After you finish the deep dive, your interviewer might ask you some follow up questions.

Interviewer: How do you extend your design to support multiple languages?

To support other non-English queries, we store Unicode characters in trie nodes. If you are not familiar with Unicode, here is the definition: “an encoding standard covers all the characters for all the writing systems of the world, modern and ancient” [5].

Interviewer: What if top search queries in one country are different from others?

In this case, we might build different tries for different countries. To improve the response time, we can store tries in CDNs.

Interviewer: How can we support the trending (real-time) search queries?

Assuming a news event breaks out, a search query suddenly becomes popular.
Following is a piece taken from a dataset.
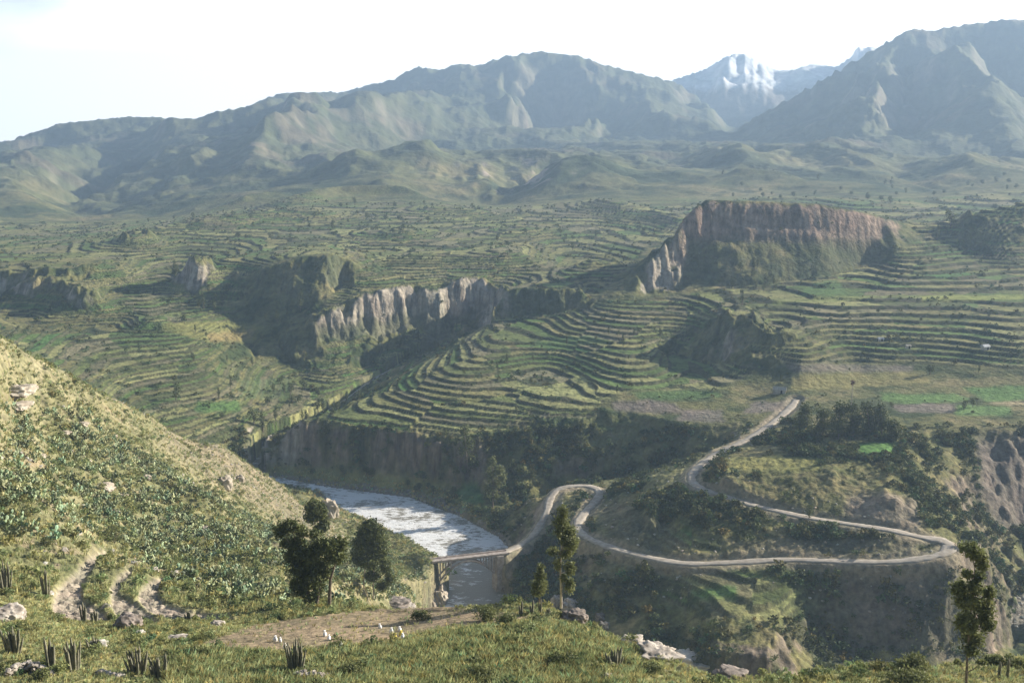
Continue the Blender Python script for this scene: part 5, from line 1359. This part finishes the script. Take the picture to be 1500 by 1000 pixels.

Our original design will not work because:

  • Offline workers are not scheduled to update the trie yet because this is scheduled to run on weekly basis.
  • Even if it is scheduled, it takes too long to build the trie.

Building a real-time search autocomplete is complicated and is beyond the scope of this course so we will only give a few ideas:

  • Reduce the working data set by sharding.
  • Change the ranking model and assign more weight to recent search queries.
  • Data may come as streams, so we do not have access to all the data at once. Streaming data means data is generated continuously. Stream processing requires a different set of systems: Apache Hadoop MapReduce [6], Apache Spark Streaming [7], Apache Storm [8], Apache Kafka [9], etc. Because all those topics require specific domain knowledge, we are not going into detail here.

Congratulations on getting this far! Now give yourself a pat on the back. Good job!